In 2009, then Senator Jim DeMint of South Carolina said of President Obama, “We will break him.” DeMint later said he meant “We will break his momentum,” but he was not discussing physics and not discussing Newton’s laws of motion when he made his original statement. Senator DeMint (now President of the Heritage Foundation) had more or less appointed himself head of the Tea Party movement, a loose amalgamation of malcontents who are basically opposed to taxes, with or without representation, and opposed to government regulations and government spending except when they personally and directly benefit. The purpose of the Tea Party seems to be to undo all progressive legislation of the 21st, 20th, and 19th centuries and, perhaps, before. Rand Paul, Junior Senator from Kentucky and current Presidential Candidate, has said that he doesn’t think the federal government should enforce civil rights laws on private businesses. He has since “walked this back.” Though not necessarily members of the Tea Party movement, Senator Mitch McConnell, Republican, Kentucky, the Minority Leader, and conservative Senators, largely from the South, have opposed essentially every proposal that President Obama has made. Indeed Senator McConnell said that his number one agenda item in 2009 was to see that President Obama was a one term President. Was this really the most pressing of the problems faced by our country? To further illustrate the single minded, or perhaps mindless, opposition of these men to the President, on December 22, 2009, the Senate UNANIMOUSLY passed an act to grant financial relief to New York’s 9-11 responders, an act that Senator McConnell had filibustered up until then. I believe that one can reasonably conclude that he had just been being as obstructive as possible since he obviously was not opposed to the bill. In the end, this was a bill that no one could reasonably vote against and Senator McConnell relented and allowed a vote. What about Senators DeMint and McConnell or about President Obama could make these Senators so adamantly opposed to everything the President proposes? Could it have been skin color?

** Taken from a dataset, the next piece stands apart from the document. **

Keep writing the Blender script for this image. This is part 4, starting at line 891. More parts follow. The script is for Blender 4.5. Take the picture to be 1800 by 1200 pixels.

Even more disgustingly we had Congressman Joe Wilson, again of South Carolina, who shouted, “You lie!” at President Obama during his first State of the Union Address. Such an outburst had not occurred in recent memory though they were common before the Civil War. The President had stated that his proposed legislation to reform health care would not subsidize illegal aliens. Joe Wilson said that it would. The nonpartisan Congressional Budget Office said that it would not. Newspapers printing the bill’s wording showed that it would not. Several years’ experience has shown that it does not. Congressman Wilson later said that his outburst was “spontaneous” and he called the White House to apologize for his “inappropriate and regrettable” comment. Southern gentlemen are often credited with courtly manners and conduct. Did lingering racism bubble up “spontaneously” in Congressman Wilson to overwhelm his courtliness when confronted with the fact that a Black man was now President of the United States and was threatening to have his vision of America trump that of the Old South? (His constituency was not particularly bothered by his spontaneity. Congressman Wilson has been easily re-elected.) Does the same problem drive the otherwise seemingly inexplicable obstructionism of Senators DeMint, McConnell, their constituents, and an unfortunately large percentage of Republican legislators in Congress and in the states? It is now 2015 and it continues.

Seven southern states still fly the Confederate Battle Flag over or near their state capitol buildings. Republican politicians are tying themselves in knots to know what to say about this. Simply put, the Confederate Battle Flag stands for slavery and insurrection against the United States of America. The preservation of slavery was the reason for the insurrection. Senator Lindsey Graham, also a candidate for President, when asked whether or not South Carolina should take its Confederate Battle Flag down, acknowledged that some people regarded the flag as “a racist symbol, ” then went on to note, “….it is part of who we are.” Senator Graham is right although I’m twisting his words. This racist symbol is part of who a lot of White Southerners still are.

What honor is there in any of this? Even if God condoned slavery in the Torah, in the subsequent 2,500 years Western Civilization has slowly and very painfully improved on God’s vision of morality. We have made slavery illegal after spending 600,000 lives in a murderous internecine war. In 1954 the Supreme Court made segregation in the public schools illegal, again over the protestations of the South, which again pleaded States’ Rights. President Eisenhower had to send in the National Guard to ensure compliance. Over fifty years later, we still have piles of evidence that racism is alive, and unfortunately, well, and not only in the South. De facto segregation can be seen everywhere and “White flight” in response to threatened or actual integration is a common phenomenon. Now we need to make racism unconscionable. It was the stated motive of Darren Roof who murdered nine Black people at Bible study in South Carolina’s most famous Black church. Where could he have learned his poisonous hatred? Most Republican office seekers are afraid to acknowledge that racism is alive and well in a significant percentage of their “base.” Who among them will have the guts to tell the truth and condemn racism? Who among them will display the honor and fortitude to lead these people from darkness to light? From the time that the part of the Bible supporting slavery was written, it took about 2,500 years to make slavery illegal in the United States. Let’s hope that it doesn’t take another 2,500 years to eradicate racism and the hold it has on the “social conservative” base of the Republican party.